Для Уствольского Саша воплощает собой народ («народ – это Саша»[745]), а любовь к ней он рассматривает как правильную «гигиеническую меру», необходимую для собственного возрождения: «Как только он встретит ее, прижмет к груди, вся эта нервность пройдет, и он станет так же здоров нравственно, как уже здоров физически»[746].
Здесь Ясинский вновь обращается к топосу народнической литературы 1880‐х годов. Я имею в виду сюжет об измученном столичной цивилизацией образованном неврастенике, который бежит в деревню, чтобы переродиться душой и телом среди здоровых физически и нравственно, во всем превосходящих его мужиков. Ярким примером этого направления народнической литературы служит рассказ С. Каронина (псевдоним Н. Е. Петропавловского) «Мой мир» (1888)[747]. Бегство героя из Петербурга объясняется его прогрессирующей неврастенией, не позволяющей ему быть «целым существом»[748]. Его психофизическое состояние так плачевно, что по дороге он заболевает тифом. На его счастье, крестьянин Петр Митрофаныч берет его к себе в дом. Сам Петр Митрофаныч и его семья изображаются как квинтэссенция народа в идеалистически-народническом понимании. От них исходит целительная сила:
Молодая хозяйка с первого же взгляда казалась одною из тех умных женщин, с которыми так легко говорить и к которым чувствуешь невольное уважение. Ловкая в движениях, тихо, но с необычайной быстротой работающая, Василиса все делала с величайшим тактом. На лице ее блуждала чуть заметная улыбка, глаза светились лаской, и в то же время каждое движение ее было твердое, как результат заранее обдуманного плана, а каждое слово, по-видимому незначительное, вытекало логически из целого ряда разумных мыслей. ‹…› Лицо [Петра Митрофаныча] открытое, само по себе возбуждающее веселье. Экспансивная натура его способна была оживить, кажется, мертвого. ‹…› Все у него было широко: спина, ноги, нос, пятерни, разговор, мысли, волнения, и все это ползло врозь, ширилось. ‹…› Кажется, скрыть в себе он ничего не мог; всякое чувство сейчас же вырывалось из него наружу, как пар и пузыри из клокотавшего в печке чугуна. ‹…› Он никогда не врал, только всему придавал необъятные размеры[749].

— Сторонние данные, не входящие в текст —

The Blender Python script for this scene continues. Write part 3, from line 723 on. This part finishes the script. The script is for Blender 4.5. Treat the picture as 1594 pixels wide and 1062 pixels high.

В условиях этой полной идиллии герой быстро выздоравливает и за короткий срок осваивает настоящий крестьянский труд. Это исцеляет его еще и от хронической неврастении: «Неделя занятия сделала меня образцовым работником, нетребовательным, выносливым и ни о чем не думающим. Я чувствовал себя сильным, то есть деревянным и нервно-крепким, то есть вовсе не ощущал в себе нервы»[750].

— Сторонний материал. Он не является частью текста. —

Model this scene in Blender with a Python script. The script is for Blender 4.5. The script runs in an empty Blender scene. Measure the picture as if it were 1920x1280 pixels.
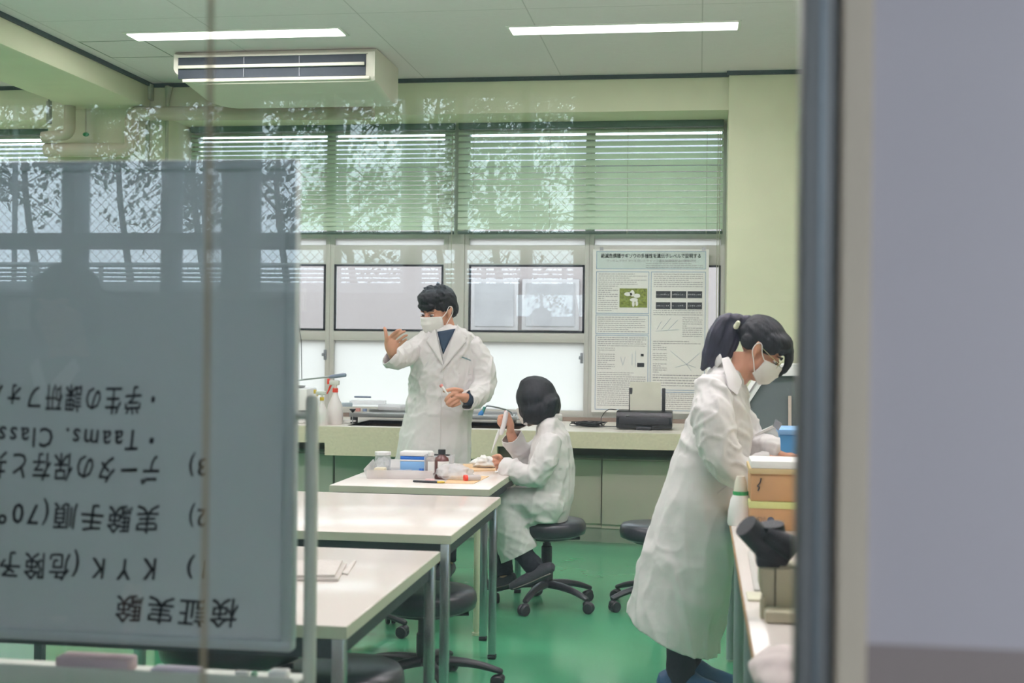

Таким образом, попытка Уствольского вырваться из нарратива о вырождении представляет собой стремление приобщиться к чужому нарративу о возрождении, восходящему к народникам. В этом проявляется его «нарративная дерзость», которую автор, однако, сначала высмеивает, а затем обрекает на жалкое поражение. С одной стороны, соединение Уствольского с народом оборачивается пошлой, опять-таки типично литературной любовной историей о барине и его молодой крестьянке. С другой стороны, любовь эта оказывается не чем иным, как новой ловушкой, в которую Уствольского заманил управляющий, так как Саша перед этим уже была «продана» богатому владельцу деревенской лавки. Первоначальное улучшение здоровья героя
В одном из своих эссе Н. К. Михайловский касается некоторых особенностей прозы М. Е. Салтыкова-Щедрина. Основным отличием стиля Щедрина от манеры Ф. М. Достоевского является, по мнению критика, фабульная редукция и «дедраматизация».В произведениях Достоевского самоубийства, убийства и другие преступления, занимающие центральное место в нарративе, подробно описываются и снабжаются «целым арсеналом кричащих эффектов», а у Щедрина те же самые события теряют присущий им драматизм.В более поздних исследованиях, посвященных творчеству Щедрина, также часто подчеркивается характерная для его произведений фабульная редукция.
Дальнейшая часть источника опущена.